Donald Duck et le roi Lion

J'ai certes un préjugé assez peu favorable envers le candidat socialiste, sans être un aficionado du président sortant. J'ai regardé le débat d'hier sans rien attendre de neuf sur le plan des projets. Ni l'un ni l'autre des prétendants n'allaient évidemment nous sortir de sa boîte magique un quelconque sésame pour des lendemains qui chantent. Ils étaient comme deux coqs se disputant la suprématie sur la basse-cour. J'attendais que le coq élyséen cogne et démolisse le béjaune hollandais. J'attendais de voir les plumes voler et battre en retraite l'inexpérimenté coquelet corrézien. Je l'ai surtout vu s'étrangler, entendu piauler. Sarkozy n'a pas démoli son adversaire, mais il l'a bien rossé tout de même par endroits. En tous cas, je l'ai trouvé ferme et consistant.

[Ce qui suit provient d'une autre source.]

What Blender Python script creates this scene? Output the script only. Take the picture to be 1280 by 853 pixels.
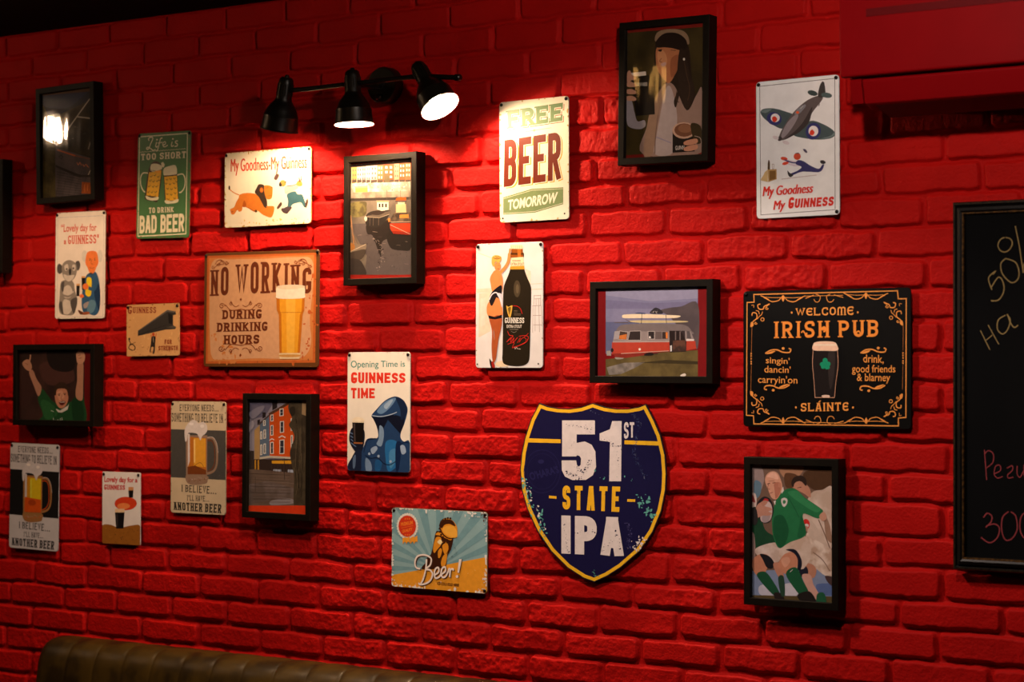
import bpy, math, random
import numpy as np
from mathutils import Matrix, Vector, geometry

for _o in list(bpy.data.objects):
    bpy.data.objects.remove(_o)
SCN = bpy.context.scene
COL = SCN.collection
ZO = 1.72                      # height of the camera above the floor
CEIL = 0.985 + ZO
def V(x, y, z): return Vector((x, y, z + ZO))

# ------------------------------------------------------------------ camera
cam_d = bpy.data.cameras.new('camera')
cam_d.sensor_width = 36.0
cam_d.lens = 2546.9 / 1280 * 36.0
cam = bpy.data.objects.new('camera', cam_d); COL.objects.link(cam)
_yaw, _pit, _rol = 0.598903, 0.016150, 0.0027165
_f = Vector((-math.sin(_yaw) * math.cos(_pit), math.cos(_yaw) * math.cos(_pit), math.sin(_pit)))
_r = Vector((math.cos(_yaw), math.sin(_yaw), 0)); _u = _r.cross(_f)
_r2 = _r * math.cos(_rol) + _u * math.sin(_rol); _u2 = _u * math.cos(_rol) - _r * math.sin(_rol)
cam.matrix_world = Matrix(((_r2.x, _u2.x, -_f.x, 0), (_r2.y, _u2.y, -_f.y, -4.07052), (_r2.z, _u2.z, -_f.z, ZO), (0, 0, 0, 1)))
cam_d.clip_start = 0.05
cam_d.dof.use_dof = True; cam_d.dof.focus_distance = 4.9; cam_d.dof.aperture_fstop = 4.0
SCN.camera = cam

# ------------------------------------------------------------------ world, exposure, lamp strengths
w = bpy.data.worlds.new('world'); SCN.world = w; w.use_nodes = True
w.node_tree.nodes['Background'].inputs[0].default_value = (0.02, 0.012, 0.012, 1)
w.node_tree.nodes['Background'].inputs[1].default_value = 0.3
SCN.view_settings.view_transform = 'Standard'; SCN.view_settings.look = 'None'
SCN.view_settings.gamma = 1.0; SCN.view_settings.use_curve_mapping = False
SCN.view_settings.exposure = 0.0
SPOT_W = (22.0, 36.0, 28.0)     # the three heads of the wall spotlight
PEND_W = (12.0, 27.0, 64.0, 30.0)   # pendants: bare bulb at the far end, two shaded ones, bare bulb near the chalkboard
WARM = (1.0, 0.66, 0.40); SOFT = (1.0, 0.82, 0.72); COOL = (0.85, 0.8, 1.0)

def lamp(name, kind, loc, watts, col, radius=0.03, parent=None, **kw):
    d = bpy.data.lights.new(name, kind); d.energy = watts; d.color = col
    if kind == 'AREA': d.shape = 'DISK'; d.size = radius
    else: d.shadow_soft_size = radius
    for k, v in kw.items(): setattr(d, k, v)
    o = bpy.data.objects.new(name, d); COL.objects.link(o); o.location = loc
    if parent: o.parent = parent
    return o

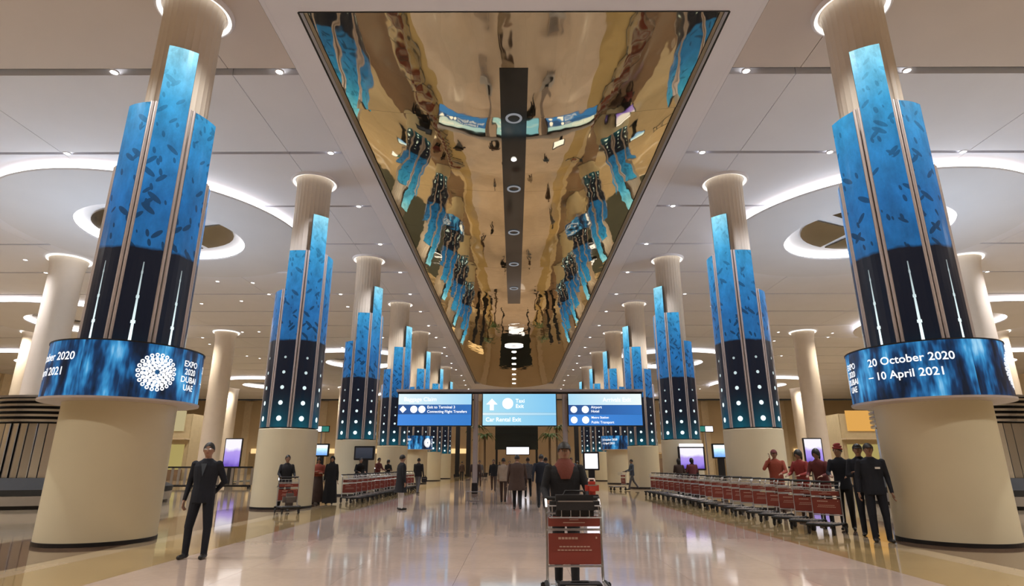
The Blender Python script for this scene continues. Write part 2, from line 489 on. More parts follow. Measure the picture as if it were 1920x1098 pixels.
for i in (0, 1, 3, 4):
    shared = None
    for j in range(ny):
        ya = Y0 - .3 + j * ly
        if j < 3: link_copy(sheet(xe[i], xe[i + 1], ya, ya + ly - .006, 12, 10, 0, 'mirror_panel', M_mirror), 'mirror_panel', mr)
        else:
            if shared is None: shared = sheet(xe[i], xe[i + 1], ya, ya + ly - .006, 12, 1, 0, 'mirror_panel', M_mirror); yb = ya
            link_copy(shared, 'mirror_panel', mr, (0, ya - yb, 0))
M_chan = mat('channel_glass', (.045, .045, .035), .10, metal=.5, spec=.6)
link_copy(sheet(-.42, .42, 14.4, 38, 1, 40, -.01, 'dark_channel', M_chan), 'dark_channel', mr)
link_copy(sheet(-.42, .42, Y0 - .3, 14.4, 1, 8, 0, 'mirror_strip', M_mirror), 'mirror_strip', mr)
link_copy(sheet(-.42, .42, 38, Y1 + .3, 1, 4, 0, 'mirror_strip', M_mirror), 'mirror_strip', mr)
cz = mz(.42) - CEIL
for y in (16.5, 20.9, 25.4, 29.9, 34.4):
    MB().lathe([(.20, 0), (.27, 0), (.27, -.03), (.20, -.03)], 24, (0, y - Y0, mz(0, y) - CEIL - .015), closed=True).build('ring_lamp', glow('ring_lamp_glow', (.9, .93, 1), .25), mr)
MB().lathe([(.55, 0), (.85, 0), (.85, -.05), (.55, -.05)], 32, (0, 52.5 - Y0, cz - .04), closed=True).build('large_ring_lamp', glow('large_ring_glow', (.93, .92, 1), 1.6), mr)
for y in (18.7, 55.5, 59, 62.5, 66, 70, 74, 78):
    rr_ = .09 if y < 30 else .22
    MB().lathe([(rr_, -.03), (rr_, 0)], 16, (0, y - Y0, mz(0, y) - CEIL - .015)).build('channel_lamp', M_lamp, mr)

# downlights
dl_proto = None
def downlight(x, y, lb=None):
    global dl_proto
    scat = lb is None
    lb = lb or ('%s round downlight between the %s and %s ceiling slots, %s side' % (('inner', 'middle', 'outer')[0 if abs(x) < 16 else 1 if abs(x) < 25 else 2], ORD[max(0, int((y - SLOT_Y[5]) / 4.6))], ORD[max(0, int((y - SLOT_Y[5]) / 4.6)) + 1], 'left' if x < 0 else 'right'))
    if dl_proto is None:
        o = empty('downlight', (x, y, CEIL), 0)
        MB().lathe([(.13, -.02), (.13, .02), (.10, .02), (.10, -.02)], 16, closed=True).build('bezel', M_ceil2, o)
        MB().lathe([(.10, -.012), (.10, .01)], 16).build('lens', M_lamp, o)
        dl_proto = o
    else:
        o = copy_tree(dl_proto); o.location = (x, y, CEIL)
    tag(o, lb, 'ceiling light', ('scattered downlights on the ' + ('left' if x < 0 else 'right')) if scat else 'downlights in the ceiling slots')
DX = [6.9, 11.6, 16.6, 28]
ndl = 0
for i, y in enumerate(SLOT_Y):
    if y < 14 or y > 90: continue
    for x in DX:
        for s in (-1, 1):
            if (i + DX.index(x)) % 2 and x > 12: continue
            downlight(s * (x + random.uniform(-.2, .2)), y, '%s downlight out from the mirror, %s side, in the %s ceiling slot' % (ORD[DX.index(x)], 'left' if s < 0 else 'right', ORD[i - 5]))
for k in range(46):
    x = random.uniform(9.5, 34) * random.choice((-1, 1)); y = random.uniform(13.5, 62)
    downlight(x, SLOT_Y[0] + 4.6 * round((y - SLOT_Y[0]) / 4.6) + 2.3 + random.uniform(-1, 1))

# floating ring discs
ring_xy = [(-16.8, 26), (16.8, 26), (-34, 44.5), (34, 44.5), (-16.8, 63), (16.8, 63), (-50, 63), (50, 63), (-34, 81.5), (34, 81.5), (-50, 26), (50, 26), (-16.8, 98), (16.8, 98)]
ring_lab = ['nearest floating ceiling disc on the left with glowing rim behind the near left column',
 'nearest floating ceiling disc on the right with glowing rim behind the near right column',
 'second glowing ceiling disc on the left, farther out to the side', 'second glowing ceiling disc on the right, farther out to the side',
 'distant glowing ceiling disc on the left beyond the third column', 'distant glowing ceiling disc on the right beyond the third column',
 'far glowing ceiling disc at the left edge of the picture', 'far glowing ceiling disc at the right edge of the picture',
 'far glowing ceiling disc low on the left behind the side columns', 'far glowing ceiling disc low on the right behind the side columns',
 'glowing ceiling disc far out by the left wall', 'glowing ceiling disc far out by the right wall',
 'farthest glowing ceiling disc on the left near the end wall', 'farthest glowing ceiling disc on the right near the end wall']
M_disc = mat('disc_paint', (.72, .73, .80), .65, var=.02, scale=.6)
M_ddark = mat('disc_centre_bronze', (.16, .13, .09), .18, metal=.7, var=.2, scale=1)
disc0 = None
for (x, y), lb in zip(ring_xy, ring_lab):
    if disc0 is None:
        o = empty('ceiling_disc', (x, y, CEIL))
        MB().lathe([(6.5, -.42), (6.55, -.38), (6.5, -.34), (3.55, -.34), (3.55, -.42)], 96, closed=True).build('disc', M_disc, o, True)
        MB().lathe([(6.2, -.34), (6.2, -.02), (6.1, -.02), (6.1, -.34)], 96, closed=True).build('rim_light', M_ringcove, o)
        MB().lathe([(3.56, -.34), (3.56, -.02), (3.6, -.02), (3.6, -.34)], 64, closed=True).build('inner_cove_light', M_ringcove, o)
        MB().lathe([(3.55, -.03), (3.55, -.012)], 64).build('recess_panel', M_disc, o)
        for kk, (a, b) in enumerate(((-.2, 1.3), (1.4, 2.9), (3.2, 4.3))):
            m_ = MB(); vs = [(0.4 * cos((a + b) / 2), .4 * sin((a + b) / 2))] + [(3.1 * cos(a + (b - a) * q / 8), 2.6 * sin(a + (b - a) * q / 8)) for q in range(9)]
            n = len(vs); m_._add([(p[0], p[1], -.12) for p in vs] + [(p[0], p[1], -.06 - .03 * kk) for p in vs],
                                 [tuple(range(n))[::-1], tuple(range(n, 2 * n))] + [(q, (q + 1) % n, (q + 1) % n + n, q + n) for q in range(n)])
            m_.build('bronze_sail', M_ddark, o)
        disc0 = o
    else:
        o = copy_tree(disc0); o.location = (x, y, CEIL); o.rotation_euler[2] = random.uniform(0, 1)
    tag(o, lb, 'ceiling disc', 'floating ceiling discs with glowing rims')

# ------------------------------------------------------------------ display columns
COLY = [12.1, 21.35, 30.6, 39.85, 49.1, 58.35, 67.6]
HTS = [10.6, 9.1, 7.6, 6.6, 6.2, 6.6, 7.6, 9.1]
PHI = [29, 43, 55, 60, 64, 66, 68]
RAD = .99
def curve_text(items, r, name, parent, m):
    """items: (text, size, arc offset (m), z) bent round a cylinder of radius r, readable from outside"""
    vs = []; fs = []
    for (t, size, s0, z) in items:
        v, f = text_geo(t, size)
        b = len(vs)
        for p in v:
            a = (s0 + p[0]) / r; vs.append((r * sin(a), -r * cos(a), z + p[1]))
        fs += [tuple(b + q for q in ff) for ff in f]
    mb = MB(); mb._add(vs, fs); return tag(mb.build(name, m, parent), kind='stuff')
def emblem(r, ang, z, parent):
    mb = MB(); s0 = ang * r
    def disc(cx, cy, rr, n=14, hole=0):
        pts = [(cx + rr * cos(2 * pi * k / n), cy + rr * sin(2 * pi * k / n)) for k in range(n)]
        if hole:
            q = [(cx + hole * cos(2 * pi * k / n), cy + hole * sin(2 * pi * k / n)) for k in range(n)]
            P = pts + q; F = [(k, (k + 1) % n, n + (k + 1) % n, n + k) for k in range(n)]
        else: P = pts; F = [tuple(range(n))]
        mb._add([(r * sin((s0 + p[0]) / r), -r * cos((s0 + p[0]) / r), z + p[1]) for p in P], F)
    for k in range(22):
        a = 2 * pi * k / 22; disc(.335 * cos(a), .335 * sin(a), .040, 10, .016)
    for k in range(20):
        a = 2 * pi * (k + .5) / 20; disc(.262 * cos(a), .262 * sin(a), .038, 10)
    for k in range(15):
        a = 2 * pi * k / 15; disc(.195 * cos(a), .195 * sin(a), .040, 10)
    for k in range(11):
        a = 2 * pi * (k + .5) / 11; disc(.128 * cos(a), .128 * sin(a), .036, 10)
    for k in range(7):
        a = 2 * pi * k / 7; disc(.07 * cos(a), .07 * sin(a), .028, 10)
    mb.build('round_emblem', M_textw, parent)
blade_cache = {}
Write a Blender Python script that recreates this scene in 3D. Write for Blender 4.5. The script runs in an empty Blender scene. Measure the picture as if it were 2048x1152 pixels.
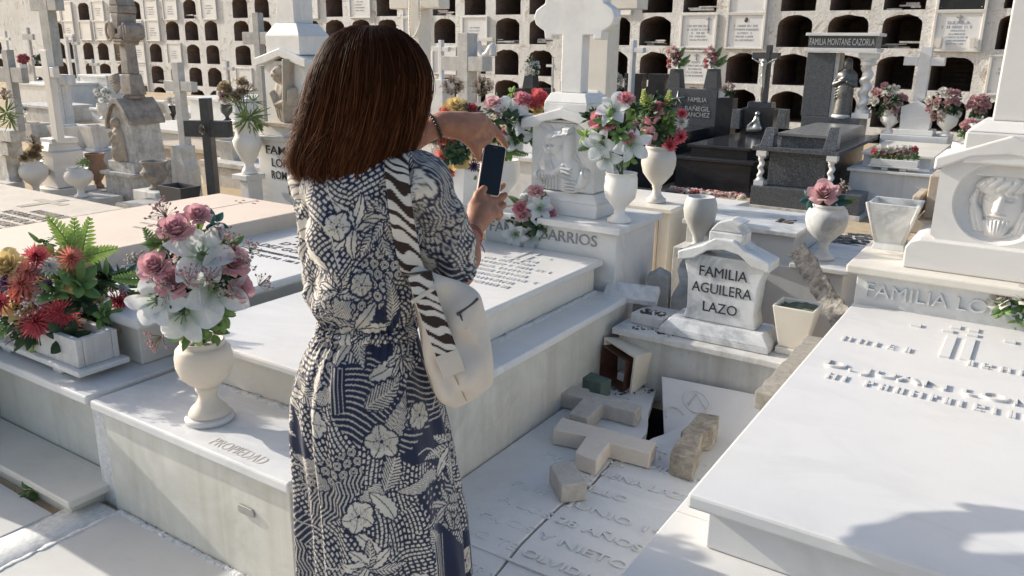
import bpy, math, random
import numpy as np
from mathutils import Vector, Matrix
S = bpy.context.scene
C = S.collection
rnd = random.Random(7)
NP = np.random.default_rng(5)

# ---------------------------------------------------------------- camera
FPX, PITCH, ROLL, YAW, CH = 1625.0, 16.45, 0.84, 33.0, 1.55
def _cam():
    p, r, y = map(math.radians, (PITCH, ROLL, YAW))
    F = np.array([-math.sin(y)*math.cos(p), math.cos(y)*math.cos(p), -math.sin(p)])
    R0 = np.array([math.cos(y), math.sin(y), 0.0]); U0 = np.cross(R0, F)
    return F, R0*math.cos(r)+U0*math.sin(r), -R0*math.sin(r)+U0*math.cos(r)
CF, CR, CU = _cam()
CC = np.array([0, 0, CH])
cd = bpy.data.cameras.new('camera'); co = bpy.data.objects.new('camera', cd); C.objects.link(co)
cd.sensor_width = 36; cd.lens = FPX*36/2048; cd.clip_start = 0.02; cd.clip_end = 500
co.matrix_world = Matrix([[CR[0], CU[0], -CF[0], 0], [CR[1], CU[1], -CF[1], 0], [CR[2], CU[2], -CF[2], CH], [0, 0, 0, 1]])
S.camera = co
# ---------------------------------------------------------------- light
SUN = Vector((1.0, 0.13, -0.46)).normalized()
W = bpy.data.worlds.new('World'); S.world = W; W.use_nodes = True
nt = W.node_tree; sky = nt.nodes.new('ShaderNodeTexSky'); sky.sky_type = 'NISHITA'; sky.sun_disc = False
sky.sun_elevation = math.asin(-SUN.z); sky.sun_rotation = math.atan2(-SUN.x, -SUN.y) % (2*math.pi)
sky.air_density = 1.0; sky.dust_density = 3.0
bg = nt.nodes['Background']; bg.inputs[1].default_value = 0.15
nt.links.new(sky.outputs[0], bg.inputs[0])
ld = bpy.data.lights.new('sun', 'SUN'); ld.energy = 3.8; ld.angle = math.radians(0.6); ld.color = (1.0, 0.945, 0.86)
lo = bpy.data.objects.new('sun', ld); C.objects.link(lo); lo.rotation_euler = SUN.to_track_quat('-Z', 'Y').to_euler(); lo.location = (-6, -3, 8)
S.view_settings.view_transform = 'Standard'; S.view_settings.look = 'None'; S.view_settings.gamma = 1
S.view_settings.exposure = 0.50
S.render.engine = 'CYCLES'
S.render.resolution_x = 1024; S.render.resolution_y = 576

# ------------------------------------------------- pixel of the survey photo -> point in the place
def ray(px, py): return CF+CR*(px-1024)/FPX-CU*(py-576)/FPX
def hitp(px, py, ax, v):
    d = ray(px, py); return CC+d*((v-CC[ax])/d[ax])
def G(px, py, z=0.0): return hitp(px, py, 2, z)
def Y(px, py, y): return hitp(px, py, 1, y)
def Dp(px, py, dep): return CC+ray(px, py)*dep
def mpp(P): return float((np.asarray(P)-CC)@CF)/FPX

# ---------------------------------------------------------------- materials
MATS = {}
def _n(t, kind, **k):
    n = t.nodes.new(kind)
    for a, v in k.items(): setattr(n, a, v)
    return n
def ramp(t, fac, stops):
    r = _n(t, 'ShaderNodeValToRGB'); e = r.color_ramp.elements
    while len(e) < len(stops): e.new(0.5)
    for el, (p, c) in zip(e, stops):
        el.position = p; el.color = (*c, 1) if len(c) == 3 else c
    t.links.new(fac, r.inputs[0]); return r.outputs[0]
def mixc(t, fac, a, b, mode='MIX'):
    m = _n(t, 'ShaderNodeMix', data_type='RGBA', blend_type=mode)
    for s, v in ((0, fac), (6, a), (7, b)):
        if isinstance(v, (int, float)): m.inputs[s].default_value = v
        elif isinstance(v, tuple): m.inputs[s].default_value = (*v, 1)
        else: t.links.new(v, m.inputs[s])
    return m.outputs[2]
def noise(t, vec, scale, detail=6, rough=0.6, dist=0.0):
    n = _n(t, 'ShaderNodeTexNoise'); n.inputs['Scale'].default_value = scale; n.inputs['Detail'].default_value = detail
    n.inputs['Roughness'].default_value = rough; n.inputs['Distortion'].default_value = dist
    t.links.new(vec, n.inputs['Vector']); return n.outputs['Fac']
def base(name):
    m = bpy.data.materials.new(name); m.use_nodes = True; t = m.node_tree
    b = t.nodes['Principled BSDF']
    pos = _n(t, 'ShaderNodeNewGeometry').outputs['Position']
    return m, t, b, pos
def bump(t, b, h, strength, dist=0.01):
    n = _n(t, 'ShaderNodeBump'); n.inputs['Strength'].default_value = strength; n.inputs['Distance'].default_value = dist
    t.links.new(h, n.inputs['Height']); t.links.new(n.outputs[0], b.inputs['Normal'])
def vscale(t, vec, s):
    n = _n(t, 'ShaderNodeVectorMath', operation='MULTIPLY'); n.inputs[1].default_value = s; t.links.new(vec, n.inputs[0]); return n.outputs[0]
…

À lire les réactions ce matin, je me demande si certains ont vu le même débat que moi. Hollande aurait gagné selon le clan de gauche. Mélenchon nous apprend que « Hollande a plié Sarkozy en quatre ». Je pense qu'il s'est endormi pendant le débat et a beaucoup rêvé. Les éditorialistes refusent de décerner le pompon à aucun des protagonistes. À droite, le chef a bien parlé.
 
J'ai regardé ce débat en essayant de me placer dans la peau d'un électeur déterminé à choisir un vrai chef pour les cinq prochaines années, dans un contexte de crise nationale (identitaire) et internationale (financière). Un chef, n'est-ce pas, c'est un homme qui saura prendre les décisions que la situation impose. Si son état-major se déchire sur la décision à prendre et/ou quant aux modalités de l'action à mener, il tranchera dans le vif, sans états d'âme. Si demain un déséquilibré balance une grenade dégoupillée dans son bureau, il ne convoquera pas une commission ad hoc afin de savoir quelle attitude observer. En cas de conflit, de tensions internationales, il fera preuve d'autorité et non de compassion. Toujours, pour lui, primera l'intérêt de son pays. Les décisions qu'il sera amené à prendre ne répondront pas forcément à une grille idéologique. S'il doit être constant, il ne sera pas borné. Il sera donc pragmatique et non dogmatique. Ce côté girouette que j'ai entendu Hollande reprocher à Sarkozy est justement un effet de ce pragmatisme. Sarkozy peut avoir été ou être encore, à titre personnel, pour que les étrangers puissent voter lors de scrutins locaux (sous certaines conditions et sous réserve de réciprocité de la part des pays d'où ils proviennent), et ne plus l'être en tant que président, pour avoir compris que ce ne pouvait être là une heureuse perspective dans le contexte de crise identitaire que nous connaissons, avec au surplus un Front National à 18%.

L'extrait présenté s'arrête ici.